Tues 8 Feb 2005

I seem to be in a perennial state of catch-up these days. Since the last written-up run (the Almeria Half), I’ve run 6 times. Some excellent adventures to report too.

Talking of catch-up, I’m reminded of the first of two strange things that happened during my 15 mile slog up and down the canal on Saturday.

Just as I arrived at the bridge that takes me down to the towpath, I noticed another runner, a plump, balding middle-aged guy just 20 or 30 yards away, heading towards the same bridge from the opposite direction. Ten or fifteen seconds after I’d started along the path, the man got to the bridge and set off along the canal behind me. I turned round and saw him – white tee-shirt over his generous belly, girly leggings, woolly bobble hat.

I ignored him at first, my latent defeatism assuming that even this oversized plodder would catch me and overtake soon enough. But he didn’t. I heard his laboured footsteps behind me for more than twenty minutes and more than two miles. I found it unsettling. Not for the first time, I’ll quote that chilling stanza from Edgar Allen Poe:

Like one that on a lonesome road
Doth walk in fear and dread,
And having once turned round, walks on,
And turns no more his head.

Because he knows a fearful fiend
Doth close behind him tread.

Why didn’t he overtake me? Or fall way behind? But he just stayed there, a few yards behind me, like some foul phantom. Crunch, crunch, crunch on the gravel path.

Eventually, I’d had enough. This guy was getting to me. Another quarter mile or so we would come to a gate across the path, and here I would stop and let him overtake me. So the gate duly appeared, and I stopped and waited. The footfalls got louder. Now they were CRUNCH CRUNCH CRUNCH.

And there he was.

Except it now wasn’t a "he" at all, but a rather fetching young woman in her twenties in matching red shirt and red lycra shorts. She grinned at me and said "Hi! Lovely day!" as she vanished through the gate. Watching her pretty, shoulder-length blonde hair bobbing away across the field in front of me, I marvelled at the extraordinary power of running. What other activity, apart from excessive narcotic usage perhaps, can turn a fat bald bloke into a lovely young woman? What greater endorsement could running have than this?

Two miles further on, another strange thing occurred. With 4.6 miles gone, I was relieved to reach the water tap by the canal visitors’ centre. Apart from the canal itself, it’s the only free refreshment available for miles along the canal, so I tend to stop here for a slurp. Today I had an energy gel with me, and this seemed like a good opportunity to squeeze the stuff down my throat.

So I sucked the life out of it, had a glug or two of water, then looked round for somewhere to dispose of the wrapper. A few yards away was some sort of shed or out-building with the door ajar. Through the opening I could see a rubbish bin in the far corner. So I jogged through the doorway to the far corner and threw the wrapper in the bin.

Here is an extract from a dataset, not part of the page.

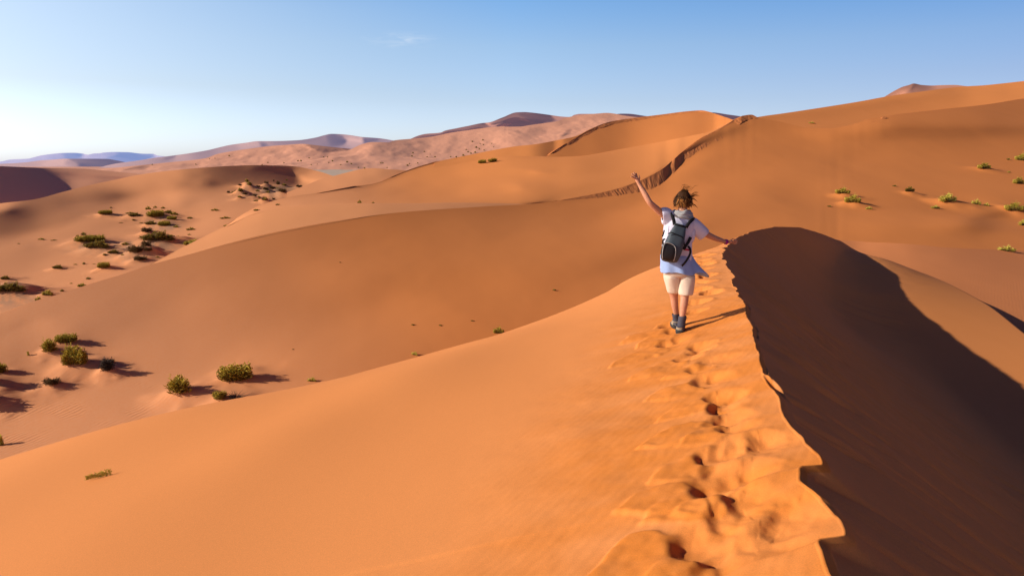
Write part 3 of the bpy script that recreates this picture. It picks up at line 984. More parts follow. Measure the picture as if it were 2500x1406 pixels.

Hang on! A second later, I fished it out to check the calorific intake. Then I chucked it in again, turned round and retraced my steps.

"Aarrggghhhh!"

SHOCK!! There, in the opposite corner, behind the door, were a couple of wooden chairs and a table, and beyond them was an old armchair, and sitting in the armchair, watching a small portable TV, headphones clamped to his ears, was a long-haired guy, 30-ish, wearing a holey blue jumper. That’s all I recalled apart from the look of fear on his face that (I suspect) pretty much matched my own. I just carried on running, out the door, through the gate and back up the towpath.

It was only then that I started to see the funny side. Just imagine it. You’re sitting at home one Saturday morning. You’ve settled into your favourite armchair to watch the preview of the rugby, and you’ve even put the headphones on to enhance your privacy, when suddenly, bang! The door flies open and a sweaty, half naked, fat bloke rushes in, rushes over to your bin, rummages around in it, then turns round, yells at you, then runs out again looking quite deranged.

I completed my 15 miles without further incident.